◆ **Exercise details**:
Give every line of the data again, unchanged, but with no pictures.

--- Data excerpt ---

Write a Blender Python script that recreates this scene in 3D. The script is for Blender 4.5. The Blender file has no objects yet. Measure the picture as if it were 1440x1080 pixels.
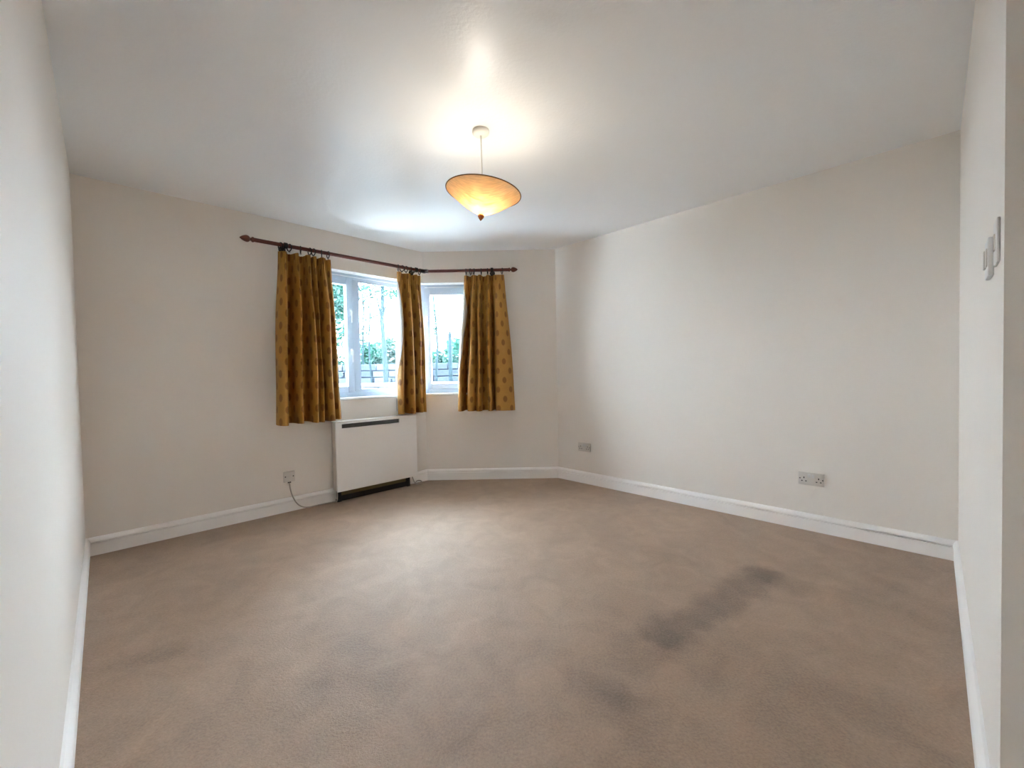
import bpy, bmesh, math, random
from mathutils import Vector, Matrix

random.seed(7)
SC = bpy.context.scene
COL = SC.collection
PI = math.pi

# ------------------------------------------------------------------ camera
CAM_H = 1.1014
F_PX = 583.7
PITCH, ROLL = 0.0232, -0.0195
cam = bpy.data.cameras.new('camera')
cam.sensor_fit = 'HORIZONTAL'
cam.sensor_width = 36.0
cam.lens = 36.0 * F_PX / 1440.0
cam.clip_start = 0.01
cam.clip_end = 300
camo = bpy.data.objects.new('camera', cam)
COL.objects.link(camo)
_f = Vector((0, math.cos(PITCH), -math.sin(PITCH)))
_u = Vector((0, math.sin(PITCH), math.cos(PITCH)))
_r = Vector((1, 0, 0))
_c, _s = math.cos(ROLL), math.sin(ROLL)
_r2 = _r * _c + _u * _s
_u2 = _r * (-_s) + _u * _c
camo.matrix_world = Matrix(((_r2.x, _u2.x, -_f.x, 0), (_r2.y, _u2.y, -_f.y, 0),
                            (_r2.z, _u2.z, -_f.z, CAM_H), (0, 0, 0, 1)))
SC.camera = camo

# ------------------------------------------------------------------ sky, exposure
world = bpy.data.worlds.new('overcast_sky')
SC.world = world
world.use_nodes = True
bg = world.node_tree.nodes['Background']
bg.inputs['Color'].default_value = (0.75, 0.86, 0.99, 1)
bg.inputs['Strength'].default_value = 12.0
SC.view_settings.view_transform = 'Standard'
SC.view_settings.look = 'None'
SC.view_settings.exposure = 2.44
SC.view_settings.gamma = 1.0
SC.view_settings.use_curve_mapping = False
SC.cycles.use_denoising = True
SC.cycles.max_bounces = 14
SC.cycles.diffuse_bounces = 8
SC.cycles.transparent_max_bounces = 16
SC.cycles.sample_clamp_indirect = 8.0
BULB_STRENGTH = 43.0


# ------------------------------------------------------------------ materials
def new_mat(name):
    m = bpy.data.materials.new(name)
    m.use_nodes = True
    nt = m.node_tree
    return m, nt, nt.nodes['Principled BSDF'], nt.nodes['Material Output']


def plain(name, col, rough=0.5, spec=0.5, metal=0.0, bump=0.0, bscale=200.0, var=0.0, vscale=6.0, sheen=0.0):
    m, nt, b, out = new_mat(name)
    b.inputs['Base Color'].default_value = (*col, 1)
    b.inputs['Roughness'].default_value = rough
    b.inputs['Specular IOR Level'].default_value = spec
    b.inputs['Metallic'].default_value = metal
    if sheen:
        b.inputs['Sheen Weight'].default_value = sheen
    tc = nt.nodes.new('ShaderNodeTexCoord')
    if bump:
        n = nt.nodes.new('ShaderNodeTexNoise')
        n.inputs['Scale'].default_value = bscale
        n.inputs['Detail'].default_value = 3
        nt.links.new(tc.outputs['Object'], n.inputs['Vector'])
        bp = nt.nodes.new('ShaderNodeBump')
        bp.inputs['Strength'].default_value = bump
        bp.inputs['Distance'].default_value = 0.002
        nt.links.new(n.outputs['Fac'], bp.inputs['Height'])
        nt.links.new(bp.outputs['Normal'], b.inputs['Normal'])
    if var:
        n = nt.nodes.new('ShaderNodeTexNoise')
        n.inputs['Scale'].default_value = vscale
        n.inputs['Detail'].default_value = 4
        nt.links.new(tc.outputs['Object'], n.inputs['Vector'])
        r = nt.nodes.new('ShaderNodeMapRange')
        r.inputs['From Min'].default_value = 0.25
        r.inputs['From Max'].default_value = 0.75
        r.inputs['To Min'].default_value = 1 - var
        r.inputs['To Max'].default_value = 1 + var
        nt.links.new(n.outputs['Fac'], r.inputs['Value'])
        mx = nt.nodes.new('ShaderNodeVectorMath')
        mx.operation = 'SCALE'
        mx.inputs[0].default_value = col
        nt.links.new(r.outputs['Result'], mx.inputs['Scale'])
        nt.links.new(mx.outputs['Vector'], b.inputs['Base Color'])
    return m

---

◆ **Complete output**:
Write a Blender Python script that recreates this scene in 3D. The script is for Blender 4.5. The Blender file has no objects yet. Measure the picture as if it were 1440x1080 pixels.
import bpy, bmesh, math, random
from mathutils import Vector, Matrix

random.seed(7)
SC = bpy.context.scene
COL = SC.collection
PI = math.pi

# ------------------------------------------------------------------ camera
CAM_H = 1.1014
F_PX = 583.7
PITCH, ROLL = 0.0232, -0.0195
cam = bpy.data.cameras.new('camera')
cam.sensor_fit = 'HORIZONTAL'
cam.sensor_width = 36.0
cam.lens = 36.0 * F_PX / 1440.0
cam.clip_start = 0.01
cam.clip_end = 300
camo = bpy.data.objects.new('camera', cam)
COL.objects.link(camo)
_f = Vector((0, math.cos(PITCH), -math.sin(PITCH)))
_u = Vector((0, math.sin(PITCH), math.cos(PITCH)))
_r = Vector((1, 0, 0))
_c, _s = math.cos(ROLL), math.sin(ROLL)
_r2 = _r * _c + _u * _s
_u2 = _r * (-_s) + _u * _c
camo.matrix_world = Matrix(((_r2.x, _u2.x, -_f.x, 0), (_r2.y, _u2.y, -_f.y, 0),
                            (_r2.z, _u2.z, -_f.z, CAM_H), (0, 0, 0, 1)))
SC.camera = camo

# ------------------------------------------------------------------ sky, exposure
world = bpy.data.worlds.new('overcast_sky')
SC.world = world
world.use_nodes = True
bg = world.node_tree.nodes['Background']
bg.inputs['Color'].default_value = (0.75, 0.86, 0.99, 1)
bg.inputs['Strength'].default_value = 12.0
SC.view_settings.view_transform = 'Standard'
SC.view_settings.look = 'None'
SC.view_settings.exposure = 2.44
SC.view_settings.gamma = 1.0
SC.view_settings.use_curve_mapping = False
SC.cycles.use_denoising = True
SC.cycles.max_bounces = 14
SC.cycles.diffuse_bounces = 8
SC.cycles.transparent_max_bounces = 16
SC.cycles.sample_clamp_indirect = 8.0
BULB_STRENGTH = 43.0


# ------------------------------------------------------------------ materials
def new_mat(name):
    m = bpy.data.materials.new(name)
    m.use_nodes = True
    nt = m.node_tree
    return m, nt, nt.nodes['Principled BSDF'], nt.nodes['Material Output']


def plain(name, col, rough=0.5, spec=0.5, metal=0.0, bump=0.0, bscale=200.0, var=0.0, vscale=6.0, sheen=0.0):
    m, nt, b, out = new_mat(name)
    b.inputs['Base Color'].default_value = (*col, 1)
    b.inputs['Roughness'].default_value = rough
    b.inputs['Specular IOR Level'].default_value = spec
    b.inputs['Metallic'].default_value = metal
    if sheen:
        b.inputs['Sheen Weight'].default_value = sheen
    tc = nt.nodes.new('ShaderNodeTexCoord')
    if bump:
        n = nt.nodes.new('ShaderNodeTexNoise')
        n.inputs['Scale'].default_value = bscale
        n.inputs['Detail'].default_value = 3
        nt.links.new(tc.outputs['Object'], n.inputs['Vector'])
        bp = nt.nodes.new('ShaderNodeBump')
        bp.inputs['Strength'].default_value = bump
        bp.inputs['Distance'].default_value = 0.002
        nt.links.new(n.outputs['Fac'], bp.inputs['Height'])
        nt.links.new(bp.outputs['Normal'], b.inputs['Normal'])
    if var:
        n = nt.nodes.new('ShaderNodeTexNoise')
        n.inputs['Scale'].default_value = vscale
        n.inputs['Detail'].default_value = 4
        nt.links.new(tc.outputs['Object'], n.inputs['Vector'])
        r = nt.nodes.new('ShaderNodeMapRange')
        r.inputs['From Min'].default_value = 0.25
        r.inputs['From Max'].default_value = 0.75
        r.inputs['To Min'].default_value = 1 - var
        r.inputs['To Max'].default_value = 1 + var
        nt.links.new(n.outputs['Fac'], r.inputs['Value'])
        mx = nt.nodes.new('ShaderNodeVectorMath')
        mx.operation = 'SCALE'
        mx.inputs[0].default_value = col
        nt.links.new(r.outputs['Result'], mx.inputs['Scale'])
        nt.links.new(mx.outputs['Vector'], b.inputs['Base Color'])
    return m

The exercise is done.